When Canadian indie rockers the Unicorns stumbled onstage to warm the crowd up for headliner Ben Kweller on August 22, the mostly high school age crowd were treated to a good band. Unfortunately they seemed a bit out of place.
If it weren't for the fact that they play smart, funny, complex and catchy music, the opening slot might have been a total loss for the Unicorns, Kweller and the crowd alike. The opener, "I Was Born (A Unicorn)" is the perfect intro song: self-referential, boasting at least three melodic hooks, and short. Well, it's short on their album (this year's "Who Will Cut Our Hair When We're Gone?").

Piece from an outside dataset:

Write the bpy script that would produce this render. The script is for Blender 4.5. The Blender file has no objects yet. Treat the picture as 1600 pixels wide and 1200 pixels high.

In performance, the Unicorns let the beat ride as singer/bassist/guitarist Nicholas "Niels" Diamond began telling a story about Tucson that had no apparent ending. In the middle of his story he interrupted with comments about the youth of the crowd. Eventually they made it back into the song.
This sort of humor seemed to bewilder the crowd. Between flawless versions of the dark, churning synthesizer forest of "Tuff Ghost" and the brilliantly segmented pop schizophrenia of "Jellybones," the band would joke cryptically with a crowd who seemed more prepared for the head-bobbing rock of Ben Kweller than ironic, esoteric stage banter.
While the Unicorns on their own have a hilarious, sophisticated stage presence (as evidenced by their appearance last March at Solar Culture Gallery), they don't mix well with the teeny-bopper crowd.
The whole affair may in fact have been a prank manufactured by Ben Kweller, who is too popular for the indie crowd, but clearly draws from that sensibility. The Unicorns have developed a reputation for fucking with pretty much everybody from interviewers to their audiences. It's nice to be in on the joke.